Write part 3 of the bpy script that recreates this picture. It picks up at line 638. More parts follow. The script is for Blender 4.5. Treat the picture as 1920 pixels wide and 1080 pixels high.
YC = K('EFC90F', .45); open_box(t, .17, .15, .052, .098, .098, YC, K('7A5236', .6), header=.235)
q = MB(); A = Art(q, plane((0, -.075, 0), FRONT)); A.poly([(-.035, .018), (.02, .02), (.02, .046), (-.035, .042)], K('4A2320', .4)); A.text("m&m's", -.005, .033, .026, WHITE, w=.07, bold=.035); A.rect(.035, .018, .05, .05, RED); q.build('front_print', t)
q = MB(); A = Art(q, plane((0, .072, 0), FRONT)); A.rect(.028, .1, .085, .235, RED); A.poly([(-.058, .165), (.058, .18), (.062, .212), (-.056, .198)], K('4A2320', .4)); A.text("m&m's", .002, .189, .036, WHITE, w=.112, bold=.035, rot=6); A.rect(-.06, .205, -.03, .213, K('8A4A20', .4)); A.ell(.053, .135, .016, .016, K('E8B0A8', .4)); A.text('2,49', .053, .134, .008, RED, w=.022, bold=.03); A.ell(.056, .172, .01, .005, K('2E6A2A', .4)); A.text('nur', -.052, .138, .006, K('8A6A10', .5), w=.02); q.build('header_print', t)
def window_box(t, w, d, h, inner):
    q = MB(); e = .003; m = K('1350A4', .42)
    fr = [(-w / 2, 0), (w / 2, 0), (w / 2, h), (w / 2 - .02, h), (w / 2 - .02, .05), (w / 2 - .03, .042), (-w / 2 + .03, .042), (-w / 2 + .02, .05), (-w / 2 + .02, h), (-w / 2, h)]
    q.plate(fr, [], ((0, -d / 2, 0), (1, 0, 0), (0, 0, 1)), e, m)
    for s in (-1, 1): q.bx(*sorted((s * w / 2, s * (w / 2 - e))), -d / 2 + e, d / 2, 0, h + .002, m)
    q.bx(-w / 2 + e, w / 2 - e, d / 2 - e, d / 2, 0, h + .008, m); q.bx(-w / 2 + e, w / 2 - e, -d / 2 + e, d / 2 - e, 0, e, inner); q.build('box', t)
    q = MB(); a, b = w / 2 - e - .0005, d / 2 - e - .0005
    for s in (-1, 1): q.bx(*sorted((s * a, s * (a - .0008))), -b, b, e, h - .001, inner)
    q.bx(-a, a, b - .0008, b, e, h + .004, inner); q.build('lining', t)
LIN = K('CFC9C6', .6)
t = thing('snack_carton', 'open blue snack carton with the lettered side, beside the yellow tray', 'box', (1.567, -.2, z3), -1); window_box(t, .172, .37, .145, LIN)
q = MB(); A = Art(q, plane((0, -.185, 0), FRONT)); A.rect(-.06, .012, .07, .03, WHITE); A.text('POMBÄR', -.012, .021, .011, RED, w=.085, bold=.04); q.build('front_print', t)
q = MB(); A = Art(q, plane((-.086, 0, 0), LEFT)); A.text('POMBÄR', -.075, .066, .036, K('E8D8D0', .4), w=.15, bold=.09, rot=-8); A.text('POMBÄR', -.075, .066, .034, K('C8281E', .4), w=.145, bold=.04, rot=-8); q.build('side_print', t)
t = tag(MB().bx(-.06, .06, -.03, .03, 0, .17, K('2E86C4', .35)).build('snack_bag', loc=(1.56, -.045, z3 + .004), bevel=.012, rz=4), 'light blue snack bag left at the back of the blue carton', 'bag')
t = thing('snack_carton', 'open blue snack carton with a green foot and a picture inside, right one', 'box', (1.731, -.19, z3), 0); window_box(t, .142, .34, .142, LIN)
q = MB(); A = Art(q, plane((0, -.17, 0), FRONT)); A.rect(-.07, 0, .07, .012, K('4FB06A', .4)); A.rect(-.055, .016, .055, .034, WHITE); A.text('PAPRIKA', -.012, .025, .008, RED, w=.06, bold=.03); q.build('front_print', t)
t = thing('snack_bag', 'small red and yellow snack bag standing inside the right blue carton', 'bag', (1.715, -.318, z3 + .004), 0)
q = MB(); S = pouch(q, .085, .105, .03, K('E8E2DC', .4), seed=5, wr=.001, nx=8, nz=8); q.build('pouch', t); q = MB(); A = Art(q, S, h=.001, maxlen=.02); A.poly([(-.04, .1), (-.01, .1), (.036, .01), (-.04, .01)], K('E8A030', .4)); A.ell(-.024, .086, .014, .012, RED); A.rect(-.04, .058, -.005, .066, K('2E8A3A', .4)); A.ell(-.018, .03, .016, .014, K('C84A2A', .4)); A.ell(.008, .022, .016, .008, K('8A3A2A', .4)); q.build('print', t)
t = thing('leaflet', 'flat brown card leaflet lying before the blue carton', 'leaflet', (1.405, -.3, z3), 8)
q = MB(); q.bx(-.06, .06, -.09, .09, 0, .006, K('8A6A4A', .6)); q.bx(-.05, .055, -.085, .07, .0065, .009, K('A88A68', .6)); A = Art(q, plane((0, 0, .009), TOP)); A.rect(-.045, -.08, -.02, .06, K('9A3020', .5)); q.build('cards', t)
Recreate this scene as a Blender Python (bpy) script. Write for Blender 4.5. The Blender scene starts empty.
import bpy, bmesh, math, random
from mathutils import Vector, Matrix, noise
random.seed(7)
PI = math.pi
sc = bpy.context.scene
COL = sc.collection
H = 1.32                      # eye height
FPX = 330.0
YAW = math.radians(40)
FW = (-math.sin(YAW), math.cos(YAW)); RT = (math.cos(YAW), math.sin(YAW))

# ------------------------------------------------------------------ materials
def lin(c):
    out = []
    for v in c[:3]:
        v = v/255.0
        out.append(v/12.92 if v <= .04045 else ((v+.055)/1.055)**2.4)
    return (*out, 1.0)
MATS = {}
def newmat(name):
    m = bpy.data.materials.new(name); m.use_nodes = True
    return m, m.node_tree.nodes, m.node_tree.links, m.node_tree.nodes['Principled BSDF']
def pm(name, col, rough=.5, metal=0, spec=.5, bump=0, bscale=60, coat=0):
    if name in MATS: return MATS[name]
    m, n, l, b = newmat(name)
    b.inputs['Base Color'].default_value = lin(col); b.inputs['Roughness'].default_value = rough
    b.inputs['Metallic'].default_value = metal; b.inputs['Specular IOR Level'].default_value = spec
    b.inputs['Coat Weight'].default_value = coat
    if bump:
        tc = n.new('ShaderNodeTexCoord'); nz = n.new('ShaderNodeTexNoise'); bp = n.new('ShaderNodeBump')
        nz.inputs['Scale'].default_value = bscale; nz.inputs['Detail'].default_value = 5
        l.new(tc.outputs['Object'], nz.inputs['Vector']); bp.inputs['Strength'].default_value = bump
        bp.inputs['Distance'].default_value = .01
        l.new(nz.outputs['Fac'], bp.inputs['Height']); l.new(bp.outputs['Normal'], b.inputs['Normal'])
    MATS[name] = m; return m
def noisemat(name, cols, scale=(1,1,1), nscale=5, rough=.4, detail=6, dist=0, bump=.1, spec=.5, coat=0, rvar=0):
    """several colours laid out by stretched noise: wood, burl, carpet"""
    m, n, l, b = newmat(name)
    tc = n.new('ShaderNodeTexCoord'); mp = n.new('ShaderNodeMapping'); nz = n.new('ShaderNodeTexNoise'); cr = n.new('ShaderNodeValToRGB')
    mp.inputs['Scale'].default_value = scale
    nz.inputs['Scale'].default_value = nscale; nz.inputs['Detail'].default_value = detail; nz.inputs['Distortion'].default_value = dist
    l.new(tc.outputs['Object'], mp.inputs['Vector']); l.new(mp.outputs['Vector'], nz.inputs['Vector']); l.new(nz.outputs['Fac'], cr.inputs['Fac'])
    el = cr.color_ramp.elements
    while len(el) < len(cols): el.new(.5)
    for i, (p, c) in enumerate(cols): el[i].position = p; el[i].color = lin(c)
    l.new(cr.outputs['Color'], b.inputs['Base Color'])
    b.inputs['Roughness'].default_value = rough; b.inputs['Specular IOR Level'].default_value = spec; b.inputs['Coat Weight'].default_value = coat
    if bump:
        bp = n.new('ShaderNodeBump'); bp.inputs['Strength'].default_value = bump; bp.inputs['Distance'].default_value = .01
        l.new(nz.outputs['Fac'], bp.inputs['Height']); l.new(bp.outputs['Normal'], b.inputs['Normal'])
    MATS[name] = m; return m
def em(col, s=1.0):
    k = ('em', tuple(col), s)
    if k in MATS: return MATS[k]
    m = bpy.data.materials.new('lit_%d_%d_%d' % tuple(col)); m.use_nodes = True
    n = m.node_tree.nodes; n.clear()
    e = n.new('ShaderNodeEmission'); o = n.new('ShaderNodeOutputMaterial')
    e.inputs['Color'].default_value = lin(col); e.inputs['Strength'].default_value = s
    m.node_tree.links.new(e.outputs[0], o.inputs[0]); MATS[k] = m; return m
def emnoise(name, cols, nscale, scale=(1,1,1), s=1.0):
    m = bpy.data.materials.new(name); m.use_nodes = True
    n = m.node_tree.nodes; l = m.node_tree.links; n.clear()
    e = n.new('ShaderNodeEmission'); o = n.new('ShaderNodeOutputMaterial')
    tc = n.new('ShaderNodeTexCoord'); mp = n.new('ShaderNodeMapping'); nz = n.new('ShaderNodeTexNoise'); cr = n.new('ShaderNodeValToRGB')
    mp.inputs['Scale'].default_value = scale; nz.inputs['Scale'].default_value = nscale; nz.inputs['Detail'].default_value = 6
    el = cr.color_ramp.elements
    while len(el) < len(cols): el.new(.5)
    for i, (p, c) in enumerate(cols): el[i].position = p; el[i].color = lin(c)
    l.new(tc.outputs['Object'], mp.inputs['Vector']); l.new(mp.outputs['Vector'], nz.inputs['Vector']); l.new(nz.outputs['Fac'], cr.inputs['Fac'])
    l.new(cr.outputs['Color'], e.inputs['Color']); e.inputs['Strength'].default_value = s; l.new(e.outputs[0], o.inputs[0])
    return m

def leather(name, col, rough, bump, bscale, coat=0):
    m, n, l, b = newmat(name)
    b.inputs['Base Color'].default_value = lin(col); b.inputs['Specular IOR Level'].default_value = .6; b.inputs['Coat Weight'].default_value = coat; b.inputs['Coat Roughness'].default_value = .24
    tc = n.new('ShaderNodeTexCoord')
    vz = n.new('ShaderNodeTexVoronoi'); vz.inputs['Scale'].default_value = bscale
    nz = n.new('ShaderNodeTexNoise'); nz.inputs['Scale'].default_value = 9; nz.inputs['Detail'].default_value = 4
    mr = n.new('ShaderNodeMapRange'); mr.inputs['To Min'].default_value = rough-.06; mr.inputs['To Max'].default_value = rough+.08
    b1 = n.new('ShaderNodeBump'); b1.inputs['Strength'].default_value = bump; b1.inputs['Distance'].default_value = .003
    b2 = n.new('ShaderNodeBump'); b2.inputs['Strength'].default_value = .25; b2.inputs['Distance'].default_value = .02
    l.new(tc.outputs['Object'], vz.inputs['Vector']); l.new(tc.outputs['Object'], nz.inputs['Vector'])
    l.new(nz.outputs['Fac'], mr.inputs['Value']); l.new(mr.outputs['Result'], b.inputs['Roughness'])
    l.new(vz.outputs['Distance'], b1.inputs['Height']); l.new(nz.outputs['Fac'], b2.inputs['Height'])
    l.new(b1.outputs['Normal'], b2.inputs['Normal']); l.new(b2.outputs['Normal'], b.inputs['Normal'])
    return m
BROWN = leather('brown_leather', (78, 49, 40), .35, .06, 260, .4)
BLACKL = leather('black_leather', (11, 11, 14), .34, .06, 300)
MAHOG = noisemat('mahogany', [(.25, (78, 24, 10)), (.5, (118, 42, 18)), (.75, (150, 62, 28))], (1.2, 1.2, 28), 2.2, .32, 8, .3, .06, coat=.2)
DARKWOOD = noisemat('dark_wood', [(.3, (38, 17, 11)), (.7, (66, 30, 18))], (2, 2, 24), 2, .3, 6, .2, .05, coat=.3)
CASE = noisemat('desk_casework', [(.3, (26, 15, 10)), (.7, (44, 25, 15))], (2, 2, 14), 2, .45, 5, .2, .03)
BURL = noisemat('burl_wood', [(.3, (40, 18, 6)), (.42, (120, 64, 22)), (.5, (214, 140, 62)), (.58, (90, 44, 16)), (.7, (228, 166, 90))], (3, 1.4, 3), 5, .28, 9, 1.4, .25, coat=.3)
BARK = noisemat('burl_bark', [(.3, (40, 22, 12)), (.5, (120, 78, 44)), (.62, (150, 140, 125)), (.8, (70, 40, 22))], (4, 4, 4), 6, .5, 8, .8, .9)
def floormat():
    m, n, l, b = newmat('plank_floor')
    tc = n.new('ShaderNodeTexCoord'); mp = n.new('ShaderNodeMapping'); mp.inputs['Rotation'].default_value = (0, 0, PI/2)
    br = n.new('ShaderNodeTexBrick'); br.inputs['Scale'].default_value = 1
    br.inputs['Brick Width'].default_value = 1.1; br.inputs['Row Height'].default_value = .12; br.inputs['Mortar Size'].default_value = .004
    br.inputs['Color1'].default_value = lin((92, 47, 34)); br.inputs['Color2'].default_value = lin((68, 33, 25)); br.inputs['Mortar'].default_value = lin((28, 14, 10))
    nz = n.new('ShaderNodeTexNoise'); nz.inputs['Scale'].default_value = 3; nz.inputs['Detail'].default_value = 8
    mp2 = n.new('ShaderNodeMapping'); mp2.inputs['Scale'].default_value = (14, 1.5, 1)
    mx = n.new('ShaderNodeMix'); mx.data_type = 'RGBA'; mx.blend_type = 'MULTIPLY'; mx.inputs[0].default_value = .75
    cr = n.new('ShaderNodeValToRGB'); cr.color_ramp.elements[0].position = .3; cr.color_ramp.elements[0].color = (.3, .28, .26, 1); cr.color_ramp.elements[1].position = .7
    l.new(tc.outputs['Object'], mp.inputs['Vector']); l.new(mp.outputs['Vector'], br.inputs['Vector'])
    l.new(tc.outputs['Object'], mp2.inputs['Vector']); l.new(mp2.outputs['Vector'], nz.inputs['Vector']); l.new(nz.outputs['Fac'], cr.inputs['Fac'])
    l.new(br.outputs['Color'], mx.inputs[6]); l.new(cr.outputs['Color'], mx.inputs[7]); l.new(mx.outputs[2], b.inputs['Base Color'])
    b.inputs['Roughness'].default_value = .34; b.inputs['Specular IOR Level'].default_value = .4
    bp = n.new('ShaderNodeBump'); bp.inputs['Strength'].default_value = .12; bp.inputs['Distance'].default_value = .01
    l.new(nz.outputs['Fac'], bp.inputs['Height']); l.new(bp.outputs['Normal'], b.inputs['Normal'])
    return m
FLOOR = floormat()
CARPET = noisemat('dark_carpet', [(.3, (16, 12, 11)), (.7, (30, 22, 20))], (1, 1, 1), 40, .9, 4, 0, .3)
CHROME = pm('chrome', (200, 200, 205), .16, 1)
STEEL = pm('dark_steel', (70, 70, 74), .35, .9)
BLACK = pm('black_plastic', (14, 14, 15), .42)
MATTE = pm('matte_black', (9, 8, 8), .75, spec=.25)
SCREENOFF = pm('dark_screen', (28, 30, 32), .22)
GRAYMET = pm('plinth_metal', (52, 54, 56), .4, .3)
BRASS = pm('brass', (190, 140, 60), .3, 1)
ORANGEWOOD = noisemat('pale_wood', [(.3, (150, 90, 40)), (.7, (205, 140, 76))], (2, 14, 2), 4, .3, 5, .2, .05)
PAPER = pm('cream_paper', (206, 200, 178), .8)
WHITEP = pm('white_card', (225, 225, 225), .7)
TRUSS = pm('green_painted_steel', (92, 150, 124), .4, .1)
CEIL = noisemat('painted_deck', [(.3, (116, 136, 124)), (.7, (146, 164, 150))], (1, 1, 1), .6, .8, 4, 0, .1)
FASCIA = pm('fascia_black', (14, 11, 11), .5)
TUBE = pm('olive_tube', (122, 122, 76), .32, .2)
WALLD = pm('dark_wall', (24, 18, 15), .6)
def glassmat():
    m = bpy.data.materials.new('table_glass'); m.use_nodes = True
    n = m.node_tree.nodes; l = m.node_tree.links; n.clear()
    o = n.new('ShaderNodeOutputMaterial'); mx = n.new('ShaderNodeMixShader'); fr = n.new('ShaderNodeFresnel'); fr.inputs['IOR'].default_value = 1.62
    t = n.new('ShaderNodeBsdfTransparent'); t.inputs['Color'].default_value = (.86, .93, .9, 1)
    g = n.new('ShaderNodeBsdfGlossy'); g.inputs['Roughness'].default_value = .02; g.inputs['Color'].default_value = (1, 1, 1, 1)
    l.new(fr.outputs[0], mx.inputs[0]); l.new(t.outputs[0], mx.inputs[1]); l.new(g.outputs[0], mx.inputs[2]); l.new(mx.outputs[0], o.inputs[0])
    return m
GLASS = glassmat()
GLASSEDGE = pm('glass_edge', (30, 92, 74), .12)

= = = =

*WHAT TO WORK ON:* Exactly the lines above from the one with "Recreate this scene" to the one with "FW = (-math.sin(YAW), math.cos(YAW));", both included, are to be quoted; leave the rest out.

*EXERCISE RESPONSE:*
Recreate this scene as a Blender Python (bpy) script. Write for Blender 4.5. The Blender scene starts empty.
import bpy, bmesh, math, random
from mathutils import Vector, Matrix, noise
random.seed(7)
PI = math.pi
sc = bpy.context.scene
COL = sc.collection
H = 1.32                      # eye height
FPX = 330.0
YAW = math.radians(40)
FW = (-math.sin(YAW), math.cos(YAW)); RT = (math.cos(YAW), math.sin(YAW))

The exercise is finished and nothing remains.